L’eredità dei martiri e il 40.mo della Comunità di Sant’Egidio al centro della prossima
visita del Papa alla Basilica di San Bartolomeo all’Isola Tiberina: con noi, il prof.
Andrea Riccardi
All’indomani dell’annuncio, la Comunità di Sant’Egidio attende con trepidazione l’incontro
con Benedetto XVI, che il 7 aprile prossimo si recherà nella Basilica di San Bartolomeo
all’Isola Tiberina, in occasione del 40.mo anniversario della nascita della Comunità.
Per volere di Giovanni Paolo II, sull’Isola Tiberina sorge il primo Santuario Memoriale
dei Martiri del Nostro Tempo, voluto e affidato, per la sua realizzazione e la preghiera,
alla Comunità di Sant’Egidio. Le aspettative di questo incontro con il Papa nelle
parole del fondatore di Sant’Egidio, il prof. Andrea Riccardi, intervistato da Alessandro
Gisotti:
R.
– Noi ci prepariamo a ricevere il Santo Padre con un grande sentimento di gratitudine
per due motivi. Primo, perchè il Santo Padre ci porta la sua parola e la sua presenza
nel 40.mo anno della nostra fondazione. Per noi figli della Chiesa di Roma il Santo
Padre è anche il nostro vescovo e la sua parola ha sempre indirizzato il nostro cammino.

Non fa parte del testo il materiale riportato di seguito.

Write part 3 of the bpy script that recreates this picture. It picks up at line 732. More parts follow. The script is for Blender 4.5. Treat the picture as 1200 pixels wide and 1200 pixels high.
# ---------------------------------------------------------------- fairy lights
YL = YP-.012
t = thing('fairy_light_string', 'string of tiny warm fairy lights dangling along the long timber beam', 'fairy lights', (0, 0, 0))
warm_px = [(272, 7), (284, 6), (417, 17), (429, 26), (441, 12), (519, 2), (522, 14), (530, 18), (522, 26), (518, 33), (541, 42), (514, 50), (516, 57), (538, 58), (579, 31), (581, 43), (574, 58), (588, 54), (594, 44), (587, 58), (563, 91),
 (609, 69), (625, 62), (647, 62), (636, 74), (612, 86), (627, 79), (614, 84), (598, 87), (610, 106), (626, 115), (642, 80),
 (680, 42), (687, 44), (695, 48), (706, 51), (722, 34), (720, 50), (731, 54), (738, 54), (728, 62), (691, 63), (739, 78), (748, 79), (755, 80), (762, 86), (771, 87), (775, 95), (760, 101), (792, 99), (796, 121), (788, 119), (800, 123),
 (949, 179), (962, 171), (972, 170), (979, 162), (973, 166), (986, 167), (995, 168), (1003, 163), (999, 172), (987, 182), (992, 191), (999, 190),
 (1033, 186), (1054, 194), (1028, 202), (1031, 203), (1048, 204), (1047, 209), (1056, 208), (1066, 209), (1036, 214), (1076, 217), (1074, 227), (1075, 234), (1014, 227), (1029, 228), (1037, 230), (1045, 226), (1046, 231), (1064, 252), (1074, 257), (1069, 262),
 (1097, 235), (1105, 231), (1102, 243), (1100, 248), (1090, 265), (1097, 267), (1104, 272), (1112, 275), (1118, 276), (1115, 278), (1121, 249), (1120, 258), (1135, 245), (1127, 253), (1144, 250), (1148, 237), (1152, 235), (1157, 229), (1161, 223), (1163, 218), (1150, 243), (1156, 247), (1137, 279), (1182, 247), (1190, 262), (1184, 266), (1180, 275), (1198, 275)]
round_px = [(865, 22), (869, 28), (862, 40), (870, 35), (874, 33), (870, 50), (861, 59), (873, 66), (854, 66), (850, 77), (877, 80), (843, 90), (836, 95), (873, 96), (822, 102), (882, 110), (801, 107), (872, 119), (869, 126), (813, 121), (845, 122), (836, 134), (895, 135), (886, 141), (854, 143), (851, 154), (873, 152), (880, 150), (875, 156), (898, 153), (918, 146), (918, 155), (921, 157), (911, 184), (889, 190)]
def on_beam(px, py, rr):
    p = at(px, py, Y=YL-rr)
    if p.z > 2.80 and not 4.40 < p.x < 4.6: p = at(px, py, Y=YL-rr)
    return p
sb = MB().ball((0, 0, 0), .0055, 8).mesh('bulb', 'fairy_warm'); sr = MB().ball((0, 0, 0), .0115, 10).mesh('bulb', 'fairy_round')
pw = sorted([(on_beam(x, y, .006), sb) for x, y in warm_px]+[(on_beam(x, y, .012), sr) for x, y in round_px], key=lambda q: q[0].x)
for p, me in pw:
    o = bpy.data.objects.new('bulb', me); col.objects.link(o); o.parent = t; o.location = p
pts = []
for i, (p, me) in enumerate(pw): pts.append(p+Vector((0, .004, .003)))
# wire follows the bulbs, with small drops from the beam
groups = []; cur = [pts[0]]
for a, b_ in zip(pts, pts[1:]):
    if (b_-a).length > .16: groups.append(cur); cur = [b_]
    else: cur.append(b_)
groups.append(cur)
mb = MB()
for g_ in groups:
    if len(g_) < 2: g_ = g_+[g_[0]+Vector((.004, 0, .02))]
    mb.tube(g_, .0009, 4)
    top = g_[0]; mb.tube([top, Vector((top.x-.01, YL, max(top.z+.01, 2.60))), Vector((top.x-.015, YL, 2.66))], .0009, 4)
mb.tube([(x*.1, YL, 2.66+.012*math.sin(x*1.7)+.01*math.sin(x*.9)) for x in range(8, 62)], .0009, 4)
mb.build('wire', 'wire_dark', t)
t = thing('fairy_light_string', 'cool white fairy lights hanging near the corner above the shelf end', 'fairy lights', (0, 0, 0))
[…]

Questo avveniva ai tempi di Giovanni Paolo II e avviene oggi con Benedetto XVI. Poi
c’è la visita alla Chiesa di San Bartolomeo. La Chiesa di San Bartolomeo ha una sua
storia particolare per la Comunità di Sant’Egidio. Ci fu donata da Giovanni Paolo
II per i 25 anni della comunità, quando venne a celebrare in Santa Maria in Trastevere.
Appoggiò l’idea che fosse dedicata ai nuovi martiri e da quel momento è una Chiesa
dove c’è una memoria ecumenica dei nuovi martiri. E’ stato un luogo di pellegrinaggio
che ha visto il patriarca Bartolomeo, che ha visto il patriarca armeno, tante figure
cattoliche e non cattoliche, venire lì, proprio per questa memoria dei nuovi martiri
che unisce e che è un’eredità preziosa per il nostro tempo. La Comunità di Sant’Egidio
si è interpellata tante volte su quali fossero le risorse del cristianesimo in questo
nostro mondo contemporaneo e l’eredità dei martiri, che è un’eredità di fede, di fedeltà
nella fede e di perseveranza nell’amore, forse l’eredità più preziosa.
D.
– Quindi, anche una dimensione ecumenica del martirio, della testimonianza che accompagna
sempre la vita della Chiesa?
R. – E’ la dimensione
che Giovanni Paolo II suscitò appunto nel 2000 quando disse: “Il sangue dei martiri
parla più forte delle nostre divisioni”. E il sangue dei martiri parla di un cristianesimo
vissuto come amore fino all’estremo segno della morte. I martiri non sono degli eroi,
ma sono gente come noi che hanno avuto la forza e la disponibilità di essere fedeli.
E noi dobbiamo cercare di imitarli.
D. – La Comunità
di Sant’Egidio celebra 40 anni di vita. Con quale spirito guarda al futuro? Cosa si
aspetta anche da Benedetto XVI per dare nuova linfa, nuovo slancio alla comunità?
R.
– La Comunità di Sant’Egidio guarda con riconoscenza, per la sua storia, al Signore,
con molta umiltà e con disponibilità a seguire il Signore, il servizio al Vangelo
e il servizio ai poveri nelle strade di domani. In questo senso, la visita del Papa
per noi, soprattutto, sarà un momento di preghiera. Pregare con il Papa, pregare con
i nuovi martiri, il Signore risorto, perché ci aiuti in questo mondo a testimoniarlo
e perché questo mondo possa risorgere con Lui.